Monday, August 8, 2011
Sunset in Virgina
I try to bravely face the end of life-chapters as they come. I'm not always great at it, but I am at least aware that a "grin and bear it" attitude will carry me through it easier than kicking and screaming at each modulation of the change. The end of something can often cause sadness, even fear, to well up within me; and I'm challenged to make a direct choice on how I will move beyond it.
There have been a handful of chapter-ends in my life this year; some that I anticipated with hopeful expectation and some that I only-just survived. I appreciate the opportunity to be challenged, to be forced to accept an end.
However graceful (or not) I chose to live through them, ends come. It's inevitable. An unchanging fact about how change impacts us. Ends are a poignant experience within a complete circle-cycle, because they end with a start: start, middle, end...start again.
That is what I think is the most compelling reason to bear through the particularly difficult ends, the ones that scare me the most or make me cry - it's the knowing that a start will begin. There's often no telling what the start will be (or what part of life it will affect); and it is interesting to note that how we handle the end can impact our new start....for good (hopefully) or for bad (regrettably).
I believe that we have the power to directly influence our lives through attitude and outlook. I, for one, don't really want to prolong any sadness in my life (or fear, for that matter). I accept, stoically, that sadness will come to me through any portion of the circle-cycle; but if it hits me at the end, I have the opportunity to positively affect my up-coming start by how I chose to honor the sadness and/or fear.
All experiences offer a lesson, if we are proactive enough participants in our own lives to learn and grow.

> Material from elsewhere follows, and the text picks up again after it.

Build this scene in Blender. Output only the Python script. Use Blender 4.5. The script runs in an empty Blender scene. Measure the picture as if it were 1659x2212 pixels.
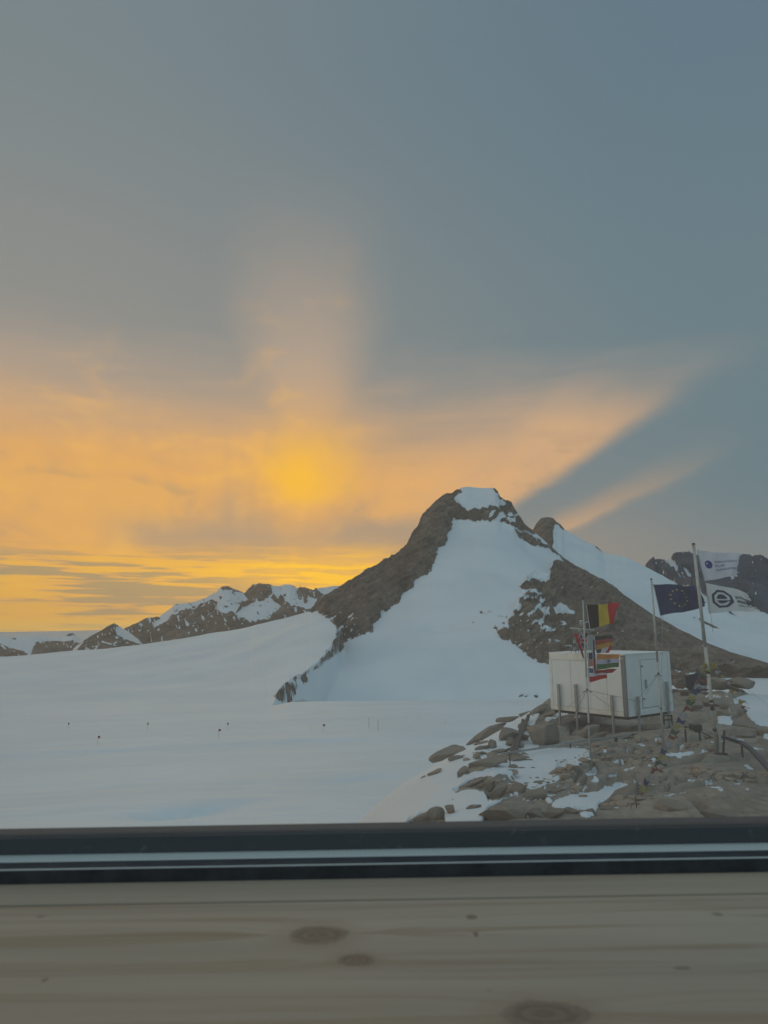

I took this picture on a trip to Virgina, a foreshadow of an end-coming in my life. But I am breath-taken at how lovely this end is and how the beauty of it speaks to my soul. I think of how many sunsets (the end of the day-cycle) speak to me with their loveliness. And that's the kind of reputation I'd like to carry: someone who handles the end of a circle-cycle with so much grace and beauty that others are left awed.